NY Court of Appeals hears redistricting case, as Democrats angle to retake US House

New York’s highest court heard arguments Wednesday in a lawsuit that could reshape congressional districts in the state, which is expected to be a key battleground next year in the fight for control of the U.S. House.
The Court of Appeals hearing in Buffalo came as Democrats want to scrap the state's district lines after losing congressional seats that helped Republicans win a narrow majority last year.
Democrats want the maps to be redrawn in a way that will give the party an edge in 2024. Republicans are trying to keep the current district lines in place.
The case could have major ramifications for the coming elections, where Republicans' control of the House is set to be tested by races in New York and other states where redistricting battles could sway seats in favor of either party.
“New York is being looked at as one state that can provide more congressional opportunities,” said New York Law School professor Jeffrey Wice, adding “each of these court battles matter as Democrats try to win their way back to a majority.”
The lawsuit follows a bungled redistricting effort by Democrats for the 2022 elections.
The maps used in last year’s elections were supposed to be drawn by an independent, bipartisan commission that was established by voters to remove politics from the redistricting process.
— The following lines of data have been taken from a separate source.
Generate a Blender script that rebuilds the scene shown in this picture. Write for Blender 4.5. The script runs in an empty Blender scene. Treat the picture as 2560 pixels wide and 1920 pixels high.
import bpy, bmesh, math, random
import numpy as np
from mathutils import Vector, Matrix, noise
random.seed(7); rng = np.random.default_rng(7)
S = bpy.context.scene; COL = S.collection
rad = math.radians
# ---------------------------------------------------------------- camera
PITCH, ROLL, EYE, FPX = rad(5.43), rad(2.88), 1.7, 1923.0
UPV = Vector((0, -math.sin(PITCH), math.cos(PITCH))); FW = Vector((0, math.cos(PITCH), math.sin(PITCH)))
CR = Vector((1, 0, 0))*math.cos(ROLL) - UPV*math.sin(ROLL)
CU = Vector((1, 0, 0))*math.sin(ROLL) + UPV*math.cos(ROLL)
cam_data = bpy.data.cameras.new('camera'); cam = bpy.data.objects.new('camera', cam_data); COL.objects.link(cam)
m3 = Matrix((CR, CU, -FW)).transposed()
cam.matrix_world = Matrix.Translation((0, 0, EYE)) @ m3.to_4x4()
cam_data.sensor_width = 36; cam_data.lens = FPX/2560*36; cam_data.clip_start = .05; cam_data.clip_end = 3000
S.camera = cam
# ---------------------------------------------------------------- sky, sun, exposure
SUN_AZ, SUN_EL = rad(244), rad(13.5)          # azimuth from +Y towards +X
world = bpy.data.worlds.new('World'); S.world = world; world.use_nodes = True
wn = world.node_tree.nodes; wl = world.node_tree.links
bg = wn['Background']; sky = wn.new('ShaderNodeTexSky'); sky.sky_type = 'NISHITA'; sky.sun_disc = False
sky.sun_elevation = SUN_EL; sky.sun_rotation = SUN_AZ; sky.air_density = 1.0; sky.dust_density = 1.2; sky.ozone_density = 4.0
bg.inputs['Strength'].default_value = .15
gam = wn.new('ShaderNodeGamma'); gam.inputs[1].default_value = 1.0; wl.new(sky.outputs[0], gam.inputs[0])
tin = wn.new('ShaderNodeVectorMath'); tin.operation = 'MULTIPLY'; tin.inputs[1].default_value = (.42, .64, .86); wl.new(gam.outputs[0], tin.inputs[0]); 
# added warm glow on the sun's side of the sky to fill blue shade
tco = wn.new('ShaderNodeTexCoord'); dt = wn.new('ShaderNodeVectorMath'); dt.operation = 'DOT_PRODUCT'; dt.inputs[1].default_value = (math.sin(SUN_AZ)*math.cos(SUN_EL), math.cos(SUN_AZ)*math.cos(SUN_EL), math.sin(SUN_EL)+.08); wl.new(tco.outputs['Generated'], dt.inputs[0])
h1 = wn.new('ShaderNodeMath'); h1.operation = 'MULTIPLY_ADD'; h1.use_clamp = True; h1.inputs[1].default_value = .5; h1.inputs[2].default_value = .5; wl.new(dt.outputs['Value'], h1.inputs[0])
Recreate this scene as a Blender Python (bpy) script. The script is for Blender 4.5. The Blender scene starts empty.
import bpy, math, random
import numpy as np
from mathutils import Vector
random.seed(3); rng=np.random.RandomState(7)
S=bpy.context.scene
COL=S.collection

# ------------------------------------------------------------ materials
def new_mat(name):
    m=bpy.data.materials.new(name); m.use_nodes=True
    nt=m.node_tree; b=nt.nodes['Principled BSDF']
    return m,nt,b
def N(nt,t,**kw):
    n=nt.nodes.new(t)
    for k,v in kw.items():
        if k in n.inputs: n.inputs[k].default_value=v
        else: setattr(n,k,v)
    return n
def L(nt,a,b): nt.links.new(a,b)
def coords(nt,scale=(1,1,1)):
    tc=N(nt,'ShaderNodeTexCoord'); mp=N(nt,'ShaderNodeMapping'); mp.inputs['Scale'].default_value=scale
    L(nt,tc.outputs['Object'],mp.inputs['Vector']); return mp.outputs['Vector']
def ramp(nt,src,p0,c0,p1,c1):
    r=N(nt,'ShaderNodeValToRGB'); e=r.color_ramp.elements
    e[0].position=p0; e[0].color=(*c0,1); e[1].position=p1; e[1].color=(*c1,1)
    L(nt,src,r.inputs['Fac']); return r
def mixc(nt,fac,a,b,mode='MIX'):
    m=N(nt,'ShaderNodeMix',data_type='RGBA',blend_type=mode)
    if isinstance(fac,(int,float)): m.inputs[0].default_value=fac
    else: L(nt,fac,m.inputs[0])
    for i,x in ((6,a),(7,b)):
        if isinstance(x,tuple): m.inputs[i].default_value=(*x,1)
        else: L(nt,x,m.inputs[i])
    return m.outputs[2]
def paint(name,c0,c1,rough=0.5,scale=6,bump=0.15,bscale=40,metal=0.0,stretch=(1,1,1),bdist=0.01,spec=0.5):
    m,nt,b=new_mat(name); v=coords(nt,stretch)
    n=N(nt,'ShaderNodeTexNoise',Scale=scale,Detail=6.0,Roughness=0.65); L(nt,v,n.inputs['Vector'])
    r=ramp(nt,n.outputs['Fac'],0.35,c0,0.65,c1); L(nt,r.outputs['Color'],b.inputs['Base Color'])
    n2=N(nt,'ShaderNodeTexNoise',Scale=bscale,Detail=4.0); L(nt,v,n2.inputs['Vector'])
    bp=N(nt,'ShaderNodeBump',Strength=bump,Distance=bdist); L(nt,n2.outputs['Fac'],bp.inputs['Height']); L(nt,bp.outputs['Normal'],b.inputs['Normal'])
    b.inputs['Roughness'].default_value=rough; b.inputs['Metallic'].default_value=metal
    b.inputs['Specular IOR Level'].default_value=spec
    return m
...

But Republicans and Democrats on the commission could not reach a consensus and eventually gave up, allowing the Democrat-controlled Legislature to draw its own map.
That map was expected to give Democrats a major edge by clustering Republican voters into a few GOP super districts, while diluting their voting power in the rest of the state.
A legal challenge stopped the Democrats' plan though.
The Court of Appeals ruled that the state Legislature hadn’t followed proper procedure in adopting the maps. A judge instead had an independent expert draw a new set of congressional lines that, along with strong GOP turnout, led to Republicans flipping seats in the New York City suburbs and gaining control of the House.
Now, Democrats want the Court of Appeals to restart the redistricting process.
They argued that the maps should be redrawn by the commission, following a set of procedures in state law, rather than reusing the court-drawn map from last year.
Republicans said the court’s expert came up with politically balanced districts that shouldn’t be discarded.
“They’re asking for a do-over to try and gerrymander the state again, and it really flies in the face of common sense,” said John Faso, a former congressman who is advising other Republicans in the case.
Judges on the Court of Appeals applied heavy scrutiny to both sides during the almost two-hour long hearing Wednesday, which centered on the interpretation of constitutional questions that have lingered over the current map. It is unclear exactly when the Court of Appeals will issue a decision in the case.
Similar redistricting fights are still playing out in other states.
Nationwide, Democrats have dedicated major financial and organizational resources to retake districts in New York next year. Republicans are aiming to hold onto the seats, focusing on issues such as crime and the arrival of migrants that they hope will animate suburban voters.
About a week ago, many looked to New York's election results for clues about how suburban areas around the country may vote next year.
Republicans, who won all four congressional races on Long Island in 2022, continued their streak there with wins in county executive races. Democrats, meanwhile, notched wins in suburbs north of the city.